Why China may have slowed Treasury purchases

by Bruce Webb

There has been a scattering of stories about how China has slowed or stopped buying U.S. Treasuries. This story offers a possible explanation

LA Times: China’s investments in U.S. up sharply

Beijing is using its accumulation of billions of American dollars to step up its investments around the globe. In the last year, Chinese acquisitions in the U.S. have ranged from a relatively obscure theater in Branson, Mo., to stakes in such famous brands as Coca-Cola and Johnson & Johnson.

China’s huge stockpile of dollars stems in part from Americans’ enormous purchases of relatively inexpensive Chinese manufactured goods and the significantly smaller volume of U.S. exports to the Asian country.

By recycling much of its dollar trove over the years back to the United States with the purchase of U.S. government debt, China has in effect helped Washington finance its deficits.

Now, Beijing is branching out. The country’s direct investments overseas rose 6.5% in 2009 to $43.3 billion — despite a global slump in such investments — and could jump to $60 billion this year, Chinese state media reported last week.

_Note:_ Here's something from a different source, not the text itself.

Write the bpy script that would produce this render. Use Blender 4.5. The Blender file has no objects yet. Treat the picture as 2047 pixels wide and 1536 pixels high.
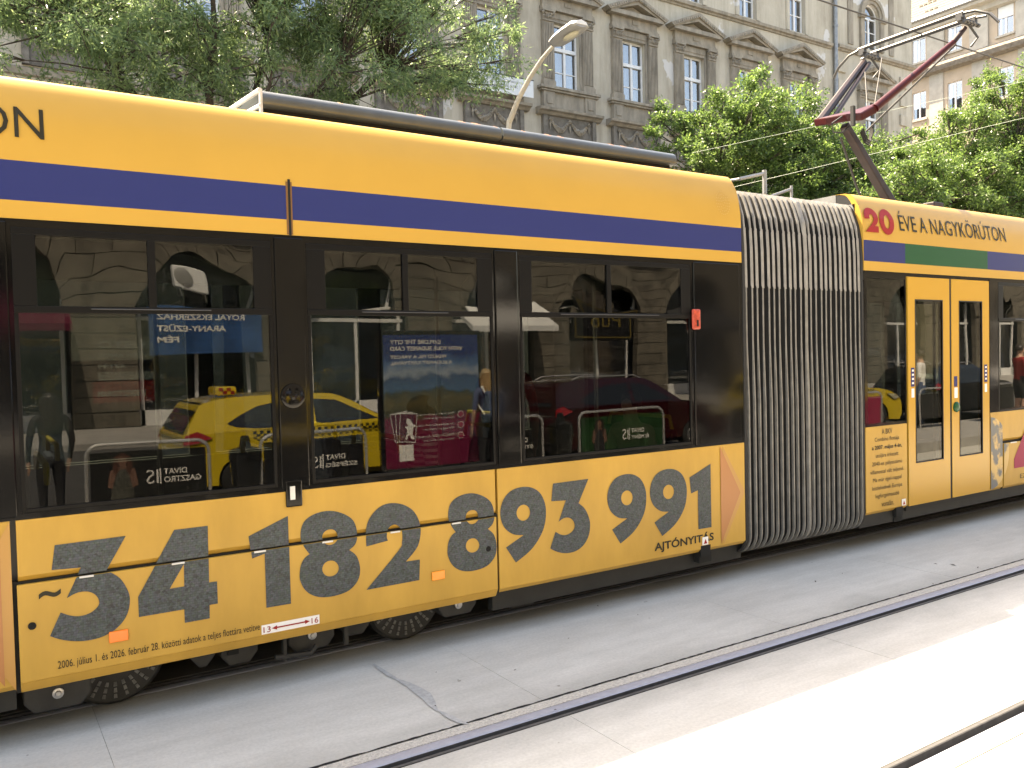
import bpy, bmesh, math, random
import numpy as np
from mathutils import Vector, Matrix
R = math.radians
SC = bpy.context.scene
COL = SC.collection
random.seed(7)

# ------------------------------------------------------------------ camera, sky, sun, exposure
cam = bpy.data.objects.new('camera', bpy.data.cameras.new('camera'))
COL.objects.link(cam)
SC.camera = cam
cam.data.sensor_width = 36
cam.data.lens = 36 * 0.82039
cam.data.clip_start = 0.05
cam.data.clip_end = 2000
CR = Vector((0.83898588, -0.54366531, -0.02303768))
CD = Vector((-0.03615785, -0.01345569, -0.9992555))
CW = Vector((0.54295056, 0.83919424, -0.0309469))
EYE = Vector((0, 0, 1.93))
cam.matrix_world = Matrix(((CR.x, -CD.x, -CW.x, EYE.x), (CR.y, -CD.y, -CW.y, EYE.y), (CR.z, -CD.z, -CW.z, EYE.z), (0, 0, 0, 1)))

TO_SUN = Vector((-0.76, 1.94, 3.39)).normalized()
world = bpy.data.worlds.new('World')
SC.world = world
world.use_nodes = True
wn = world.node_tree
sky = wn.nodes.new('ShaderNodeTexSky')
sky.sky_type = 'NISHITA'
sky.sun_disc = False
sky.sun_elevation = math.asin(TO_SUN.z)
sky.sun_rotation = math.atan2(TO_SUN.x, TO_SUN.y)
sky.air_density = 1.0
sky.dust_density = 2.5
bg = wn.nodes['Background']
bg.inputs['Strength'].default_value = 0.13
wn.links.new(sky.outputs[0], bg.inputs['Color'])
sl = bpy.data.lights.new('sun', 'SUN')
sl.energy = 4.6
sl.angle = R(0.5)
sl.color = (1.0, 0.95, 0.87)
sun = bpy.data.objects.new('sun', sl)
COL.objects.link(sun)
sun.rotation_euler = TO_SUN.to_track_quat('Z', 'Y').to_euler()
SC.view_settings.view_transform = 'Standard'
SC.view_settings.look = 'None'
SC.view_settings.gamma = 1
SC.view_settings.use_curve_mapping = False
SC.view_settings.exposure = 2.6
SC.view_settings.use_white_balance = True
SC.view_settings.white_balance_temperature = 8500
SC.view_settings.white_balance_tint = 11
SC.render.engine = 'CYCLES'
SC.cycles.max_bounces = 8
SC.cycles.transparent_max_bounces = 24
SC.cycles.use_denoising = True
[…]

Formal estimates of Chinese investments in the U.S. last year, excluding bond purchases, range from $3.9 billion — a figure put out by New York research firm Dealogic — to $6.4 billion, a number that comes from Derek Scissors, a Heritage Foundation research fellow who tracks China’s global transactions

I’ll let the econoBears explain the significance here, my flip summary would be “Why rent when you can own”. It certainly doesn’t indicate that the Chinese are expecting some terrific crash in the medium term.